Thursday, February 15, 2007

Haiku 6




Henry Darger remix

Quando Henry Darger perdeu o recorte com a fotografia de Annie Aronburg, uma menina desaparecida, pediu a Deus que a encontrasse e esperou. Lavava pratos, limpava retretes e rezava, rezava muito, assombrado por vozes que habitavam o quarto. Cinco missas diárias e interpelações directas não lhe devolveram a fotografia, e Darger, zangado com esse Deus objecto de todas as fúrias e devoções, criou uma guerra.

De uma cabeça votada a extremo preconceito e solidão brotaram milhões de soldados, cristãos contra ateus, disputando a escravidão de criancinhas. Como superior estratega no seu massacre literário de quinze mil páginas, Darger organiza e descreve com o mais irracional fervor jornalístico batalhas onde as baixas são astronómicas, as vilezas requintadas e onde o triste espectáculo da sua inexistência é invertido num excesso de cor e ruído que, mais do que um diário de uma vida imaginada, é a própria vida. A posteridade agradece a sua forma dedicada de compensar uma sexualidade reprimida, um genuíno impulso assassino e uma religiosidade confusa com um ilegível relato de atrocidades ilustrado com cândidas aguarelas de guerra, de uma beleza ímpar.
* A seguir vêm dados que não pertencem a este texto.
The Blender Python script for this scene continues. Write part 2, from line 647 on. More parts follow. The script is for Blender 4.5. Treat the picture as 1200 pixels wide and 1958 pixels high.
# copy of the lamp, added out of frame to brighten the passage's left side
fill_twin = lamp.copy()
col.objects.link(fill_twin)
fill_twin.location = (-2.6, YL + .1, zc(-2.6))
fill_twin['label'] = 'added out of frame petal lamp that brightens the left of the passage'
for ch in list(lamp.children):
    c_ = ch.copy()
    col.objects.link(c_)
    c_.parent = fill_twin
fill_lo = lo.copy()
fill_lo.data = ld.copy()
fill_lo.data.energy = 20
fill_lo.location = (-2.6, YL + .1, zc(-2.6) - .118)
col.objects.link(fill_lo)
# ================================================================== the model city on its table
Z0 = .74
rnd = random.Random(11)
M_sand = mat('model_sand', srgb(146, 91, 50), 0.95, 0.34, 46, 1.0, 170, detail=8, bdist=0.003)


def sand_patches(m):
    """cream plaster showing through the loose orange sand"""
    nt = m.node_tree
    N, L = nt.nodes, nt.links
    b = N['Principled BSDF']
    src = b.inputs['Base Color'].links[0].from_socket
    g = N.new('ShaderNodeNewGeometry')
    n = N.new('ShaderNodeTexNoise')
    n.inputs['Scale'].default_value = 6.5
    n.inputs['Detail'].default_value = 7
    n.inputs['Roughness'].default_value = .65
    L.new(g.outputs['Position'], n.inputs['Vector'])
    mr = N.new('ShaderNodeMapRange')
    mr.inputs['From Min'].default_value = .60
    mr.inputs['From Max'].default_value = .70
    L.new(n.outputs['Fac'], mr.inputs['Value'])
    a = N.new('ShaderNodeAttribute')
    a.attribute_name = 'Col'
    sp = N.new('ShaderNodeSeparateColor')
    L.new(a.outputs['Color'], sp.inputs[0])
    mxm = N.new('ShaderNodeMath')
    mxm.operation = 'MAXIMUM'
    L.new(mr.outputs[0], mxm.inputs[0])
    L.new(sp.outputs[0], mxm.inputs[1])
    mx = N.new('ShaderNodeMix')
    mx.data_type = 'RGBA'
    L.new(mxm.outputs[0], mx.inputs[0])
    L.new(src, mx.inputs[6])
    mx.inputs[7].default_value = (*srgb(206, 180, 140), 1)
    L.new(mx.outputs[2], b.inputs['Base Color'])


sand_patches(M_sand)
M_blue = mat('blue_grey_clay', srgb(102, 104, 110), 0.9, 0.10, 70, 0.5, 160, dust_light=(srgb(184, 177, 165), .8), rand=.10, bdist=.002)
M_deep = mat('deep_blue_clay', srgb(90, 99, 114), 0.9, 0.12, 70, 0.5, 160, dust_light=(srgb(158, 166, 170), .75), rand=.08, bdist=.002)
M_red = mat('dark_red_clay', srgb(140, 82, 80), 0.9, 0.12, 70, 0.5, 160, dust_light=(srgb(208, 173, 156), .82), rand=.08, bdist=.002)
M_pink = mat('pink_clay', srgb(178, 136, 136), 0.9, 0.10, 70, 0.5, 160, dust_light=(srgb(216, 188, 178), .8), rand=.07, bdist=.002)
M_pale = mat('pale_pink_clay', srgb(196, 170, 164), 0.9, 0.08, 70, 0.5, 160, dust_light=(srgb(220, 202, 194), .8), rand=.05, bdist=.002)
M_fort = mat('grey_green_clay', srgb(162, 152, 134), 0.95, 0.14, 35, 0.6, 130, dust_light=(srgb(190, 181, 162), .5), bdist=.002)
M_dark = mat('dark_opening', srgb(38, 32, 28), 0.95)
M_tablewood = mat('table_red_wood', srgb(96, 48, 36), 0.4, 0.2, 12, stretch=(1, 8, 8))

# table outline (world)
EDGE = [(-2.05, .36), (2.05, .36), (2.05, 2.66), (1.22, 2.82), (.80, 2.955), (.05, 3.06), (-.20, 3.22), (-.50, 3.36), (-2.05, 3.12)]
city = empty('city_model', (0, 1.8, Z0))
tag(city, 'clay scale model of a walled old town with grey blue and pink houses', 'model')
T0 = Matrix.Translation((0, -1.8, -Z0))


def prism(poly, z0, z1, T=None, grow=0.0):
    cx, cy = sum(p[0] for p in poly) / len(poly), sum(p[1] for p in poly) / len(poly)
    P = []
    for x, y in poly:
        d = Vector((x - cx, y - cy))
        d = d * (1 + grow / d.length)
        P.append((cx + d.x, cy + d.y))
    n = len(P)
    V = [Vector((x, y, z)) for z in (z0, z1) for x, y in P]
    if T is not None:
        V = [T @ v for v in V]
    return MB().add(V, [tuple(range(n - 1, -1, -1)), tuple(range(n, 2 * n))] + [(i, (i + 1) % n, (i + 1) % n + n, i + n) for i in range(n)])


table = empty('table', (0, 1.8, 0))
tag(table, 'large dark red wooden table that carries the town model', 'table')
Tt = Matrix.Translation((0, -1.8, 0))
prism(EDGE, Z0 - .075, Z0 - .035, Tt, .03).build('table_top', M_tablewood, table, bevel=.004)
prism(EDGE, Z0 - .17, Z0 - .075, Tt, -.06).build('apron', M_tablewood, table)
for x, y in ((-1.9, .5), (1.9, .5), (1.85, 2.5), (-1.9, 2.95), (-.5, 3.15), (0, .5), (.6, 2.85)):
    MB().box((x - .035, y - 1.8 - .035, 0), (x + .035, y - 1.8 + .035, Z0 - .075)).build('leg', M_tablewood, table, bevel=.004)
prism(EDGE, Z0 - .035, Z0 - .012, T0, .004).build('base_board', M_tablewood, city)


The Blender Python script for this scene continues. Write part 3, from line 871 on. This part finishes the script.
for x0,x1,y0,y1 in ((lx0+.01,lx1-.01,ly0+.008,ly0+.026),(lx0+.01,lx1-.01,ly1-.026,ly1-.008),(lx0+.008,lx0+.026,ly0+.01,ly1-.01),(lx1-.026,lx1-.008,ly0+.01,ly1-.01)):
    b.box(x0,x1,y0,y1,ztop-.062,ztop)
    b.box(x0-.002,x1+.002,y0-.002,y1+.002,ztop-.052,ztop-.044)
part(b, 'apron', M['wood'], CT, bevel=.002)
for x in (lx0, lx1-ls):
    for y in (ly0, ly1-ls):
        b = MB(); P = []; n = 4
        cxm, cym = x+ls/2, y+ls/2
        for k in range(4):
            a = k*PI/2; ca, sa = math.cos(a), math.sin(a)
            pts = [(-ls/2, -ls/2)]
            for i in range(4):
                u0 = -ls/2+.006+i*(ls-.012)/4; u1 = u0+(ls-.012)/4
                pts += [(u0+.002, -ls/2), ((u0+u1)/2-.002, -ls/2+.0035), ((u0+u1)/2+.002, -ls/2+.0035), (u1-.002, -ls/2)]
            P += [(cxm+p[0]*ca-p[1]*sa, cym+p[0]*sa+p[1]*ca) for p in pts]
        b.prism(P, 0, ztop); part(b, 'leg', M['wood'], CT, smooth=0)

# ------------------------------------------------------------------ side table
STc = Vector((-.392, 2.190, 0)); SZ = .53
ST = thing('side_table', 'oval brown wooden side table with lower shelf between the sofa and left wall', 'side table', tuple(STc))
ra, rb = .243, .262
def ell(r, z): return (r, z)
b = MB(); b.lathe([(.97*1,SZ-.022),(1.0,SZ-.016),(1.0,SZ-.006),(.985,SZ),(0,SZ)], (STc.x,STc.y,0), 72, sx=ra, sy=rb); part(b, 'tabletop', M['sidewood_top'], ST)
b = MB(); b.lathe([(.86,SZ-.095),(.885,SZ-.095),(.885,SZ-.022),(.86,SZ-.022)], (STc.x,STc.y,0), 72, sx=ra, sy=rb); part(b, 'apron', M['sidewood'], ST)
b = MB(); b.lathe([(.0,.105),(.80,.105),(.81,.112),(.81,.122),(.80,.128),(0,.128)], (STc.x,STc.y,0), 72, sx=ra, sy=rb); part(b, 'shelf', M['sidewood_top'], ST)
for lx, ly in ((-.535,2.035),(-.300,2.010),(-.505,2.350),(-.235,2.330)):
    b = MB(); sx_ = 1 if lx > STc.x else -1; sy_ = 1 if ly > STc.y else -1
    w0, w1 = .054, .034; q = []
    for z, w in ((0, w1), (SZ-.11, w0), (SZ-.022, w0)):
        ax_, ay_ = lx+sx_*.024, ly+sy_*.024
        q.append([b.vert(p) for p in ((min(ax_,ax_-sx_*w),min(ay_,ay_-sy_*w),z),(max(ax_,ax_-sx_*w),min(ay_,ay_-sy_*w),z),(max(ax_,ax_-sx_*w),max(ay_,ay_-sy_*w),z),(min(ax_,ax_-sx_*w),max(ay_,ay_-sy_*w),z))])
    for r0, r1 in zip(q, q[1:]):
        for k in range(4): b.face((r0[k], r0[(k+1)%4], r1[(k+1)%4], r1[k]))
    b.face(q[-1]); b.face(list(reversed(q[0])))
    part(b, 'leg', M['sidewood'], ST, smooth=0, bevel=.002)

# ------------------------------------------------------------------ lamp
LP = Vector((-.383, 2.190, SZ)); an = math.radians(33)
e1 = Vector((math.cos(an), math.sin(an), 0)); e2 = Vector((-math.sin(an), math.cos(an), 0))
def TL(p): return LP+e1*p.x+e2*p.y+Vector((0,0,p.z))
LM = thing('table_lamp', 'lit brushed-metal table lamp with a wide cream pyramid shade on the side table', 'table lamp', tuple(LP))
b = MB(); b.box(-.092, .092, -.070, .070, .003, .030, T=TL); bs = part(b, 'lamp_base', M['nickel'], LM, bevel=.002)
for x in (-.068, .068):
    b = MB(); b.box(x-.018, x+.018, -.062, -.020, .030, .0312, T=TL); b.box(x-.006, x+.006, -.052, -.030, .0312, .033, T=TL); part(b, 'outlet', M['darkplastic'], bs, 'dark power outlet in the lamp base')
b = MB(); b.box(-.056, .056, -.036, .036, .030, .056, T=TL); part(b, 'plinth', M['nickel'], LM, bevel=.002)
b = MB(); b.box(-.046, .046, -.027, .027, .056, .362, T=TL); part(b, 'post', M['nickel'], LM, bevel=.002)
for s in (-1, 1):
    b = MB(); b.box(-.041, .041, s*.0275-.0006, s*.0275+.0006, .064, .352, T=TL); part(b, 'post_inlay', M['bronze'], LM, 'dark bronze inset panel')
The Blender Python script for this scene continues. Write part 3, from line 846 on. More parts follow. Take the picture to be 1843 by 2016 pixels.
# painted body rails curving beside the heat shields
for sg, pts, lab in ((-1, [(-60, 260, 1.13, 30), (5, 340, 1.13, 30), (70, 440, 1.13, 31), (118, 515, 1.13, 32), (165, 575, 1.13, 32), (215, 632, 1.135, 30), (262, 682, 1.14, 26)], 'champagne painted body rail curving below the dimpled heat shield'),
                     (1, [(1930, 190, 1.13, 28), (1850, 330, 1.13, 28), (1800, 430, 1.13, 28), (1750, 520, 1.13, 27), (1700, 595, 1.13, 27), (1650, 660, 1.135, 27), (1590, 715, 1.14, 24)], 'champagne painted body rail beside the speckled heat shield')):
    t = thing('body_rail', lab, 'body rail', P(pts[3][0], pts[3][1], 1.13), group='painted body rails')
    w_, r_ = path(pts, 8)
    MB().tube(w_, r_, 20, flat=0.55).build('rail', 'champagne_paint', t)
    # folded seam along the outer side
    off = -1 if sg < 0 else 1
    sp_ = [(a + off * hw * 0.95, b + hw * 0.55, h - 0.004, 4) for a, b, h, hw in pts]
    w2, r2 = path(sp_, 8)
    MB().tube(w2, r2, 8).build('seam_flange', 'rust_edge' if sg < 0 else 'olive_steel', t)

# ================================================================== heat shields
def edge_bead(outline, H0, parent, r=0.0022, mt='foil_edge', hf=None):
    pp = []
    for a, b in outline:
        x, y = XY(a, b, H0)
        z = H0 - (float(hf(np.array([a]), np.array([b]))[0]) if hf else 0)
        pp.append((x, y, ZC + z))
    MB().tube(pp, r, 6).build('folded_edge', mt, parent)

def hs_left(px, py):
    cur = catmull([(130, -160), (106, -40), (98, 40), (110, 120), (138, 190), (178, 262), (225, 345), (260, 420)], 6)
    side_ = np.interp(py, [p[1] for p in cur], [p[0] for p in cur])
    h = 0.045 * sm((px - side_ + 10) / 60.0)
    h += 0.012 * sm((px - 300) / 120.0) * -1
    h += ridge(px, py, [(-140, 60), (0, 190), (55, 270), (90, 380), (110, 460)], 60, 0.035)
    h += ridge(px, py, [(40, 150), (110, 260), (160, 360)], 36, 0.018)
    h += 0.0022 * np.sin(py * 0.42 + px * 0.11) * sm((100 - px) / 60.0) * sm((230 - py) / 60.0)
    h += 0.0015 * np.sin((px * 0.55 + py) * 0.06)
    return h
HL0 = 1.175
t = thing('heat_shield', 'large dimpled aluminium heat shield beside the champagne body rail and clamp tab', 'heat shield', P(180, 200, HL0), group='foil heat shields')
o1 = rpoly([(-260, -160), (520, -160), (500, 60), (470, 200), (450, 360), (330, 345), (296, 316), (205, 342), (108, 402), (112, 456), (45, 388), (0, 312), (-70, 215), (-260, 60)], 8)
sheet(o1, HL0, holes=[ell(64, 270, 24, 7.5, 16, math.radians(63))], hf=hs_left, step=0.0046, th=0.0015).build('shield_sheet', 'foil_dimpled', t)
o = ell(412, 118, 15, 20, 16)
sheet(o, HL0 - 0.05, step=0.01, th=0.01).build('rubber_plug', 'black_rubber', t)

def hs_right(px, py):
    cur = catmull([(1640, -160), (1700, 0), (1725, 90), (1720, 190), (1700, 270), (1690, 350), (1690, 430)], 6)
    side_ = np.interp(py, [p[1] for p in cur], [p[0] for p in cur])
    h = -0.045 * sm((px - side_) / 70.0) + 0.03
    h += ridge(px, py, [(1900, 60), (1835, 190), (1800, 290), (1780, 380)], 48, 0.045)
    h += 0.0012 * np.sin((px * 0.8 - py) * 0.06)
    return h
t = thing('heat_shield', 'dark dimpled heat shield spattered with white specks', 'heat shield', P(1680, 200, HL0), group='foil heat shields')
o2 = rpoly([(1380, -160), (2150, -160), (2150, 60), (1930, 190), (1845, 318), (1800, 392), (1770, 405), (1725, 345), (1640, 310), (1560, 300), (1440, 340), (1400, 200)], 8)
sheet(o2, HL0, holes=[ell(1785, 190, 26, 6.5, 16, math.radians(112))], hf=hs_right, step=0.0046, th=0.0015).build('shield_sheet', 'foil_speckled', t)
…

Ocorre pensar no filme de Mallick onde essa mistura quase dói de tão vívida. Enquanto os homens fazem a guerra (levando-nos consigo), o mundo à volta continua, mais ou menos imperturbável, sempre belo, fresco, renovado. Um soldado confessa esse segredo antigo da batalha redescoberto pela milésima vez: matou um homem e ninguém o pode castigar por isso. Matar e copular; destino do macho que vive plenamente o natural projecto de poder. Quem não ousa experimentar pode sempre escrever sobre isso. Esse é o triunfo dos ficcionistas. Eurípides (ou Ésquilo, não me lembro) quis no seu epitáfio ser lembrado como valoroso guerreiro que matou muitos inimigos. Das peças nem uma letra.

Ainda assim o assassínio continua um passatempo prestigiado e um motivo predilecto de escritores (dentro de cada um de nós, um bárbaro algemado…). Afinal Tolstoi e a felicidade ainda ressoam no grande inconsciente comum, ansioso de receber lições de desgosto. A felicidade dos outros pode soar-nos muitas vezes ridícula ou insignificante, enquanto a tragédia (coisas más sucedendo a boa gente) deixa sempre marcas permanentes.

Das três peças gémeas de Ibsen, só nos lembramos de Hedda Gabler porque é a única que se mata. Godard sabe-o muito bem, e trata de matar todos os protagonistas que pode, enquanto Hal Hartley, nos tempos de aluno aplicado, não tem coragem. Por isso lhe agradecemos. E por isso nunca o havemos de perdoar.